Pero si Camilo José Cela pasó por los cursos de Derecho y de Filosofía y Letras sin pena ni gloria, lo compensó luego por otro camino muy diferente. Si no recuerdo mal antes del premio Nobel había sido ya nombrado doctor honoris causa por las universidades de Siracuse (Nueva York), Birmingham, John Fitzgerald Kennedy de Buenos Aires, Palma de Mallorca, Santiago de Compostela, Interamericana de San Juan de Puerto Rico y Hebrea de Jerusalén. La universidad Católica de Santiago de Chile le ofreció también el título, pero CJC lo rehusó en protesta por el golpe de Estado del general Pinochet. Después del premio la lista de los honores académicos se convirtió en interminable.

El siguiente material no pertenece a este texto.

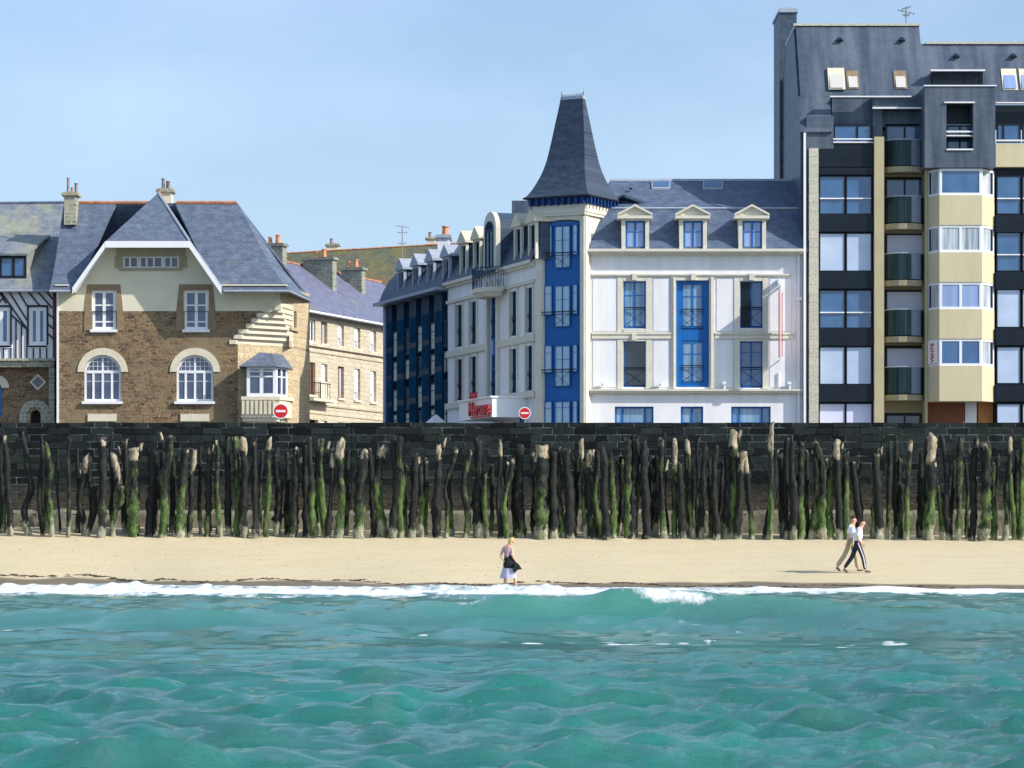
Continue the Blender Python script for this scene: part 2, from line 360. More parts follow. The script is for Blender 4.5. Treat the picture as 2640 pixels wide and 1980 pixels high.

Gradas a Antonio Roig, el mismo rector que le había dado a CJC el doctorado honoris causa en Mallorca, y a Luis González Seara, ministro que se ocupaba de las universidades a la sazón, mi padre fue nombrado catedrático de Literatura y Geografía Popular de la universidad que entonces se llamaba de Palma de Mallorca y ahora de las islas Baleares. Roig supo aprovechar muy bien un decreto del ministerio que establecía la incorporación a los claustros de las universidades, mediante procedimiento extraordinario, de ciertas personas que habían demostrado contar con méritos excepcionales. Madrid daba su visto bueno a los candidatos y luego la junta de gobierno de la universidad en cuestión realizaba la solicitud formal. Pero el ministerio jamás está al tanto de lo que se cuece en los órganos de gobierno universitarios y, al menos por lo que hace a Palma, la cosa estuvo a punto de acabar como el rosario de la aurora, A lo largo de una sesión tumultuosa, el otro candidato de los previstos por el rector y aceptados por el ministerio, Manuel Tuñón de Lara, fue rechazado por los ilustres miembros de la junta. El episodio, como es natural, se publicó en toda la prensa del país. Mi padre salió mejor parado, eso sí, pero lo que se dice por los pelos, con los votos en contra de la derecha e izquierda más cerril (Opus Dei y abertzales) y del centro más corporativista (catedráticos que no estaban dispuestos a aceptar a nadie que se hubiera saltado la reglamentaria barrera de la oposición). Años más tarde, ya como decano de Letras, intenté arreglar algo aquel desaguisado ofreciéndole a Tuñón de Lara el doctorado honoris causa, como simbólica reparación de las ofensas que se le habían inflingido sin que él, por su parte, hubiera solicitado ni lo más mínimo de nuestra universidad. No debían haber cambiado mucho los ánimos políticos de la junta de gobierno, porque costó un gran trabajo el arañar los votos necesarios. Rafael Alberti, que iba también como candidato a idénticos honores entre las propuestas de nuestra facultad, fue rechazado del todo en una votación orientativa que solicité con el fin de ahorrarle inútiles humillaciones. Ya ha pasado suficiente tiempo como para que pueda decirse sin que, según espero, haga ningún mal a su memoria.
Tras tomar posesión de su cátedra, CJC impartió durante varios años clases de doctorado llevándose a los alumnos a la biblioteca de su casa de La Bonanova, mucho mejor dotada que la de la universidad. Los que pasaron por su insólita y divertida docencia recuerdan con cariño aquellas clases. Una vez que alcanzó la edad de la jubilación, CJC tuvo que cerrar las puertas al alumnado. Antonio Roig no era ya rector y, pese a los deseos del departamento de Filología española, la universidad, en otras manos, no movió ni el menor dedo para conseguir que mi padre fuese habilitado como profesor emérito. Le concedió, eso sí —al igual que al resto de los catedráticos jubilados— la medalla de plata del claustro académico. Fue un alarde de generosidad. La de bronce hubiera bastado para cubrir el expediente.